--- DATA FOR THE TASK ---

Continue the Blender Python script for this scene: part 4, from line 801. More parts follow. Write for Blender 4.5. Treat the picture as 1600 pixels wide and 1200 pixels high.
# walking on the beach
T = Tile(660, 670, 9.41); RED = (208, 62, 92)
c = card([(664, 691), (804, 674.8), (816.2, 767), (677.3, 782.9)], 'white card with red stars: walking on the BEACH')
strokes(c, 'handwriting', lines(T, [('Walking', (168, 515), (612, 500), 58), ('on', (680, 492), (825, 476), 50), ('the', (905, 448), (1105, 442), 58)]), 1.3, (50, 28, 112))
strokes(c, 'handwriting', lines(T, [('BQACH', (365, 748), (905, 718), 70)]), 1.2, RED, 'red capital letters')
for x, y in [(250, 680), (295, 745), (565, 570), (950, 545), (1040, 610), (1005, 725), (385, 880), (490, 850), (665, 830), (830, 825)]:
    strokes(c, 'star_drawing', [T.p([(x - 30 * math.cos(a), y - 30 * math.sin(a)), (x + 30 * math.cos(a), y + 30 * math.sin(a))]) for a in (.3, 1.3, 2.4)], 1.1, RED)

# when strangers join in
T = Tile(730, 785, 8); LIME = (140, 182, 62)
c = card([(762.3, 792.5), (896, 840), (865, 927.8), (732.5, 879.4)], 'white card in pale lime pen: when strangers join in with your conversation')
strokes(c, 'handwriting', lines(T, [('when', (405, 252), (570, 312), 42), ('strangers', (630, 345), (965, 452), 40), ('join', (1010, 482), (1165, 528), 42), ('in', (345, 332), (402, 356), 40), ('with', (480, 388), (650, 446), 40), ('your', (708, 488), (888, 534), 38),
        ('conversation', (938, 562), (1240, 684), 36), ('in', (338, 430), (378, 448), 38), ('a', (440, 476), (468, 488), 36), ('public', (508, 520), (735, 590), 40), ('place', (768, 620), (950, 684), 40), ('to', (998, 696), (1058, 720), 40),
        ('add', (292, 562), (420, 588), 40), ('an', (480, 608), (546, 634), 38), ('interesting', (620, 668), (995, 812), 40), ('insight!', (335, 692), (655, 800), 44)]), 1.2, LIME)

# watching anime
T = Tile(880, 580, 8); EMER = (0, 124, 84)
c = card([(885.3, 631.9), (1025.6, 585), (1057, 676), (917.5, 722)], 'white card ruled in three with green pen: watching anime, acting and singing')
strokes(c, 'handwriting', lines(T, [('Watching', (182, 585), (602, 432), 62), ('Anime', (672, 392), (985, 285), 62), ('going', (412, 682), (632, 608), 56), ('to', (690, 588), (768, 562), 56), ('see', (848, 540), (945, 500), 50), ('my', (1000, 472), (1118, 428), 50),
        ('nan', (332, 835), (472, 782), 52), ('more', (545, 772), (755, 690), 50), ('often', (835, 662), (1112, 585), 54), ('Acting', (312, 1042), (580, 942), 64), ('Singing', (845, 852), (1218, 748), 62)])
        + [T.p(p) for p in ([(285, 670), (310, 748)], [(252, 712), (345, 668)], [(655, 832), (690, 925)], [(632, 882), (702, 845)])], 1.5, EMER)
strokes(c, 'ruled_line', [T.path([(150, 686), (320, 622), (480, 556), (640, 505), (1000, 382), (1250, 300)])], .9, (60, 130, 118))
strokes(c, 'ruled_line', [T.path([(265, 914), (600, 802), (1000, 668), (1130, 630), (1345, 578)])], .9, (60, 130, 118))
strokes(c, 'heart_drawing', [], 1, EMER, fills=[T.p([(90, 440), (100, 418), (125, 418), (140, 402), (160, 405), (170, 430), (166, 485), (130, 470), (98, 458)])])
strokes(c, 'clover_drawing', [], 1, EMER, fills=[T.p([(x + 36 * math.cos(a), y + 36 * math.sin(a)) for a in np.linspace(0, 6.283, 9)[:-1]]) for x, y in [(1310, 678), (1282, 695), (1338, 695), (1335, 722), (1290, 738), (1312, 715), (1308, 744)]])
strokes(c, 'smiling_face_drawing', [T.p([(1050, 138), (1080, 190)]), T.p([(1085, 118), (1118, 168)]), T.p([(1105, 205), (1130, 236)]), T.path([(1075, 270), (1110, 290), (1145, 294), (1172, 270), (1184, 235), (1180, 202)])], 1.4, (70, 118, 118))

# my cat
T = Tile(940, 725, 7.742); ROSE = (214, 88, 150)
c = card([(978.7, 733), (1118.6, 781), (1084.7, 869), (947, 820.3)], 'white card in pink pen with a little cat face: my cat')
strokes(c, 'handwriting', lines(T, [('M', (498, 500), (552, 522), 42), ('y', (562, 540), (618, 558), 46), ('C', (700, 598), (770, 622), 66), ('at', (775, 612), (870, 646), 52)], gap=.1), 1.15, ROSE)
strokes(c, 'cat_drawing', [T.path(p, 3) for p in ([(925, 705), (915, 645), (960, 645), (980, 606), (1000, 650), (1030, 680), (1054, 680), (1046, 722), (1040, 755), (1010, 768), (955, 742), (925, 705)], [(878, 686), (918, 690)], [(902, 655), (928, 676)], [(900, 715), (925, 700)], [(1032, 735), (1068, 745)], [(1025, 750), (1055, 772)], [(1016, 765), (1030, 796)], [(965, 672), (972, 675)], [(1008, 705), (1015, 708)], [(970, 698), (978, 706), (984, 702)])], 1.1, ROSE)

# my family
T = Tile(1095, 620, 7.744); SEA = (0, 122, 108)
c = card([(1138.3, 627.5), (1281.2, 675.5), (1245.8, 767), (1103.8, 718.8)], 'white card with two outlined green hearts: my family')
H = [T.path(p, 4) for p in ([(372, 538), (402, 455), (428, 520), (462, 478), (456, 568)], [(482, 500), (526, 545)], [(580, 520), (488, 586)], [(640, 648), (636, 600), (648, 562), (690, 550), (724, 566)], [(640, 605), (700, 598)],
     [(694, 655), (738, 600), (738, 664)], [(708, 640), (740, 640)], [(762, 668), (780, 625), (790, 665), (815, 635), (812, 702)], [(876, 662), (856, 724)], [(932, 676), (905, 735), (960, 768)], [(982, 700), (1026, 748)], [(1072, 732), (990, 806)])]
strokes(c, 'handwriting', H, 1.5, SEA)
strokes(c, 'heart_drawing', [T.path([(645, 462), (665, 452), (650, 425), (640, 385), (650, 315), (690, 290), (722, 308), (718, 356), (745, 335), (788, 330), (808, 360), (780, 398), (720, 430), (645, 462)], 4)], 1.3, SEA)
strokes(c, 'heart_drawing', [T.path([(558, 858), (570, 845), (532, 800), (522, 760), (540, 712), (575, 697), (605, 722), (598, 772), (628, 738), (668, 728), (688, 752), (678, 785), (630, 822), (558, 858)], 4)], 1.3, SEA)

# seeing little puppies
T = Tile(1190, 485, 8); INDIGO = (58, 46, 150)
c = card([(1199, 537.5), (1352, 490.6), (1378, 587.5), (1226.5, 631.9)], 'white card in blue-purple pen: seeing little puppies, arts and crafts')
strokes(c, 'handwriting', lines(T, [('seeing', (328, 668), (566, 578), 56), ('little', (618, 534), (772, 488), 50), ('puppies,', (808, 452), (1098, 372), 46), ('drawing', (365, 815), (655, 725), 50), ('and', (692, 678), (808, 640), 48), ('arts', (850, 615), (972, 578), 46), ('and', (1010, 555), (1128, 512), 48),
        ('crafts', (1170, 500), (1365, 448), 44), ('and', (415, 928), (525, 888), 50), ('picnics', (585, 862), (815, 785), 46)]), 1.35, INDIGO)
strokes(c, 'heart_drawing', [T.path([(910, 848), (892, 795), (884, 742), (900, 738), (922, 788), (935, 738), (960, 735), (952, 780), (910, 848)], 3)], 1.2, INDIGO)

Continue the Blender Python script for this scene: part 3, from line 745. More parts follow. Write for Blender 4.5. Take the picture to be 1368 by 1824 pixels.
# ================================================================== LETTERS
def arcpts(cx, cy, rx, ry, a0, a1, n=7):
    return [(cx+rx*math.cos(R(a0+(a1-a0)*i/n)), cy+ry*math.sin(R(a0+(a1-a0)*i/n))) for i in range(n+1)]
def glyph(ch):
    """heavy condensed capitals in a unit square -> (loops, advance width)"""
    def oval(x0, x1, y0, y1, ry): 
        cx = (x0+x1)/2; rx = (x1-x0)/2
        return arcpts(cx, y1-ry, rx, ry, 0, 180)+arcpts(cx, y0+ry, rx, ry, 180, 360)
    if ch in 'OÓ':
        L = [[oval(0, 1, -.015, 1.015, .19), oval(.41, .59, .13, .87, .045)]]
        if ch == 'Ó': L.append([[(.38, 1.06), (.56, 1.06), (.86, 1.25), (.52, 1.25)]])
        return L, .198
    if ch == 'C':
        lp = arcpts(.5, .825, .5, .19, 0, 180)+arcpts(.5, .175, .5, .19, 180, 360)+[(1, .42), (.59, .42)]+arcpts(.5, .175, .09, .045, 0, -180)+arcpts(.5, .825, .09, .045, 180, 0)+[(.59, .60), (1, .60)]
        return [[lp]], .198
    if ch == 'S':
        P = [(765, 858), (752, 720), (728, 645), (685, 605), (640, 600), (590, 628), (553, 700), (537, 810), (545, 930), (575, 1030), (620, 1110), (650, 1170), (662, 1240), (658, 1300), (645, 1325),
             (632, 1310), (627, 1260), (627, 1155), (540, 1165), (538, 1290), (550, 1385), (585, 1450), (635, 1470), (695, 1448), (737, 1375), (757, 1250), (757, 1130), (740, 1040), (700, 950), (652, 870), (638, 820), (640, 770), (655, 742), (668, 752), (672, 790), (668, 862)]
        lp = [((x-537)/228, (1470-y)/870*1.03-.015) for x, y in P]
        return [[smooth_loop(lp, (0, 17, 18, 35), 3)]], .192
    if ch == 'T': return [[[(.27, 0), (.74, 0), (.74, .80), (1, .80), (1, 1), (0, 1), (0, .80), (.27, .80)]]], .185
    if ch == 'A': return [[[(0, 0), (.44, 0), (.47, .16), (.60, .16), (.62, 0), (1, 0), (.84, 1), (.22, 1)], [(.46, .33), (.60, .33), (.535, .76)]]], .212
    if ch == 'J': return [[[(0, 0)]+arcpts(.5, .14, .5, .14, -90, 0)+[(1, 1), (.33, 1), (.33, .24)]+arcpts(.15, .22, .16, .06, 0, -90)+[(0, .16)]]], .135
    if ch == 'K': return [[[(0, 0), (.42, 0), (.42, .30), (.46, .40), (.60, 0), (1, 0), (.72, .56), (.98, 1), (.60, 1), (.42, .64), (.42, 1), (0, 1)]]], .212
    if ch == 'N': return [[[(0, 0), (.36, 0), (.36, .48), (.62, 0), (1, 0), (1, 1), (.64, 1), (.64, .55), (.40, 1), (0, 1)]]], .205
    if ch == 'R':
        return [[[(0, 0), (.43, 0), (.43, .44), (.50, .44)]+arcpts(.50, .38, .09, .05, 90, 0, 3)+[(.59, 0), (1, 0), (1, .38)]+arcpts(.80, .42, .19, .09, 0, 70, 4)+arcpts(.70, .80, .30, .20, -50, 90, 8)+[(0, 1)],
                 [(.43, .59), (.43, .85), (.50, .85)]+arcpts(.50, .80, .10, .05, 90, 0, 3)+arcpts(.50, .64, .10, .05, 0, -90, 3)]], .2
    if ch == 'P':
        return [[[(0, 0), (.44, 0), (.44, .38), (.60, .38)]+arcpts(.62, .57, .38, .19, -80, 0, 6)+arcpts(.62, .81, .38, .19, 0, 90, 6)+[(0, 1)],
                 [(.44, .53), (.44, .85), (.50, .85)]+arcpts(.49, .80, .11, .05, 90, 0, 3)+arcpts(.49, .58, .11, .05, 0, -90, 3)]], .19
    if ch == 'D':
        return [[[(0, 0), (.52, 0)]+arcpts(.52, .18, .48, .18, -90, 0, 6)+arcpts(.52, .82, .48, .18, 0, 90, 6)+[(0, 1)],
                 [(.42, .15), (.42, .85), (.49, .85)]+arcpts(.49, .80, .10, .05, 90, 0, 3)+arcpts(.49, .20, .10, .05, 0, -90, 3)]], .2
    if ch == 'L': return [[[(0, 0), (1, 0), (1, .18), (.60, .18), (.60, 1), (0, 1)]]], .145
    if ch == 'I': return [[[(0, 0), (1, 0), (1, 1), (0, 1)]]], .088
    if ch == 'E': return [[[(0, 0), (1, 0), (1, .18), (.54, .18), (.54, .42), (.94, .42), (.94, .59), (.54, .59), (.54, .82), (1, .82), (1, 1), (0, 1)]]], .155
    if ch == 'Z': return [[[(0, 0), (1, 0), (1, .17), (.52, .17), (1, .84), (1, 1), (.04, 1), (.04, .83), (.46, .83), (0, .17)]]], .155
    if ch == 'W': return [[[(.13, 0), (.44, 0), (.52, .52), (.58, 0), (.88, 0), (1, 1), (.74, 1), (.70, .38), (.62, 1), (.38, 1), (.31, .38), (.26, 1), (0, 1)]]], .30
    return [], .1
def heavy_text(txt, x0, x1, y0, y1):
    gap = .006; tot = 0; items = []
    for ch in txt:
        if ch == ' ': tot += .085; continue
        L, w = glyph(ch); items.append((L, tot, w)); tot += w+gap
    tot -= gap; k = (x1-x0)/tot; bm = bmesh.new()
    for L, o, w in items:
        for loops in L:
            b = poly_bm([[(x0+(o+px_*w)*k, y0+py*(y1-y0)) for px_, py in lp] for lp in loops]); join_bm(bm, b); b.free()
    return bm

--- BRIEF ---
Everything from the first line of the data through the line containing "strokes(c, 'star_drawing', [T.p([(x" should be echoed exactly. Add nothing.

--- RESPONSE TO THE TASK ---
Continue the Blender Python script for this scene: part 4, from line 801. More parts follow. Write for Blender 4.5. Treat the picture as 1600 pixels wide and 1200 pixels high.
# walking on the beach
T = Tile(660, 670, 9.41); RED = (208, 62, 92)
c = card([(664, 691), (804, 674.8), (816.2, 767), (677.3, 782.9)], 'white card with red stars: walking on the BEACH')
strokes(c, 'handwriting', lines(T, [('Walking', (168, 515), (612, 500), 58), ('on', (680, 492), (825, 476), 50), ('the', (905, 448), (1105, 442), 58)]), 1.3, (50, 28, 112))
strokes(c, 'handwriting', lines(T, [('BQACH', (365, 748), (905, 718), 70)]), 1.2, RED, 'red capital letters')
for x, y in [(250, 680), (295, 745), (565, 570), (950, 545), (1040, 610), (1005, 725), (385, 880), (490, 850), (665, 830), (830, 825)]:
    strokes(c, 'star_drawing', [T.p([(x - 30 * math.cos(a), y - 30 * math.sin(a)), (x + 30 * math.cos(a), y + 30 * math.sin(a))]) for a in (.3, 1.3, 2.4)], 1.1, RED)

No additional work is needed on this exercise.